Mas o que quero delatar, senhor Juiz, é o que veio a seguir. Por ofício, algumas horas depois de sua prisão eu estive cara a cara com o réu. Estava ali, se acotovelando entre os profissionais da imprensa para a coletiva. “Ninguém é intocável nesse país” as hienas riem, gorjeiam, em pegadinhas e blefes.
É por isso que decidi delatar, não sou X-9 não, doutor, mas quero apontar quem são os intocáveis, senhor juiz, para que vossa excelência faça valer a força da lei e emita ordem de condução coercitiva imediatamente a cada um.
Os Intocáveis
O primeiro dos intocáveis, é uma pessoa perigosíssima. Esse cidadão simplesmente vendeu a Petrobras. Isso, agora precisa entregar. Não se deixe levar pela aparência delicada. De tão sensível chegou a fazer tomografia ao ser atingido por uma bolinha de papel. De todos os presidenciáveis é o que mais coleciona processos. Já ouviu falar no caso da Pasta Rosa? A Lava Jato, com todo respeito senhor, é peixe pequeno perto desse escândalo.
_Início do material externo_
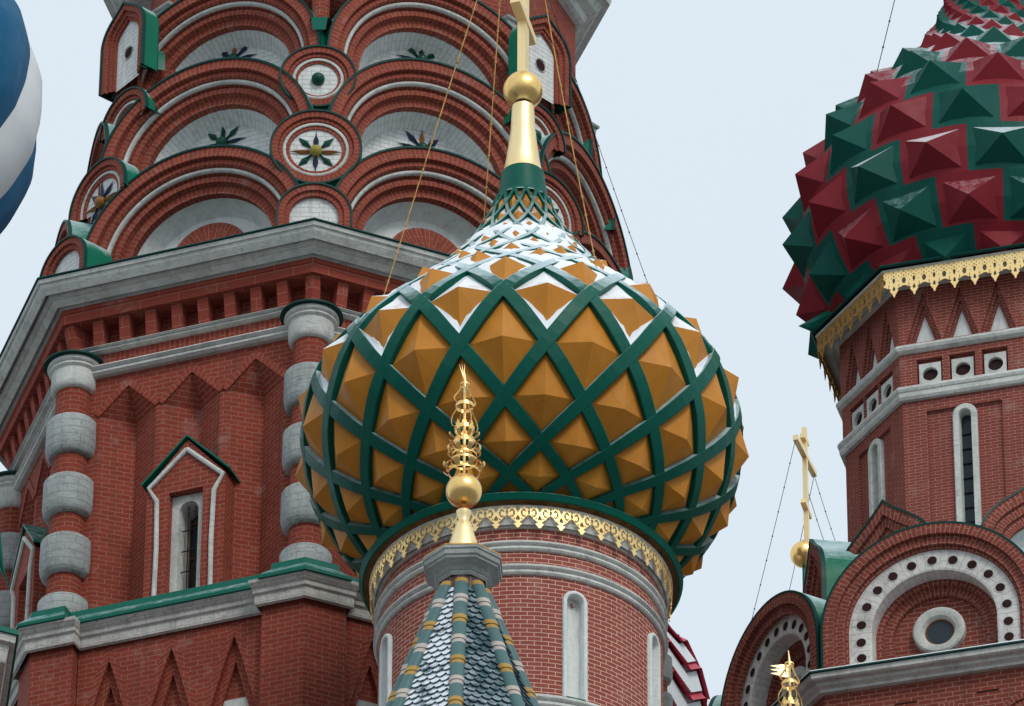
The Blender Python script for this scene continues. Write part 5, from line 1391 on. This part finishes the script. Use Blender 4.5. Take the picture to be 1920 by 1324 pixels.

Mas eram outros tempos, o engavetador geral era o Promotor. Dizem que ele deve ter parte com o coisa ruim, seu gabinete mal assombrado é habitado por horripilantes funcionários… fantaaaaasmas!
Outro intocável é um fanfarrão. Gosta de balada, dirige embriagado e foi o melhor governador de Minas do Leblon. De tão bom, criou um aeroporto para o tio. Só que ele é um menino desobediente e não gosta de ouvir o seu avô. Por não saber perder, é o que tem gerado toda essa bagunça, quanto pior, melhor. É o mais citado na operação que o senhor chefia, é o mais chato, não é religioso mas é o que ficava com um terço. Esqueça essa de imunidade, pra quem sequestra o maior líder sindical que a humanidade já produziu, pegar o fanfarrão será fichinha.
O próximo intocável jurou que não tinha contas na Suíça. Então veio a justiça suíça, apresentou a conta e desmascarou o mentiroso, delatado por cobrar propina. Sobrou para ele pedir a cabeça da presidenta pra dele não ir primeiro. Pra se safar da cassação até assinatura falsa forjou.
O outro intocável faz pose de gente séria. Mas o rombo na construção do Metrô foi tão grande que a cratera na Estação Pinheiros engoliu um ônibus escolar, foram sete mortos e nenhuma punição. Ele deve ter algum trauma com os tempos de escola, porque gosta de bater em professor, fechar salas de aula e os estudantes responderam com ocupação. Pra descontar ele devorou o dinheiro da merenda da molecada todinha. (leia mais)
Irônico é que as torneiras estavam secas e a televisão não cansava de vazar, a tal da Lava Jato, e eu me perguntando: sem água vai lavar como?
Esse é outro intocável, a emissora de TV que te premiou sonega, fala do triplex que o ex-presidente não tem pra esconder o seu em Paraty cravado em área de reserva ambiental. Vê se pode!? Essa TV pensa que é dona da verdade e da liberdade. Editou o debate e enfiou goela abaixo o Caçador de Marajás.
Ontem denunciava Pedaladas Fiscais, hoje o Pedalinho. Agora posa de vítima, ui, jogaram um ovo no ovo que a ditadura botou.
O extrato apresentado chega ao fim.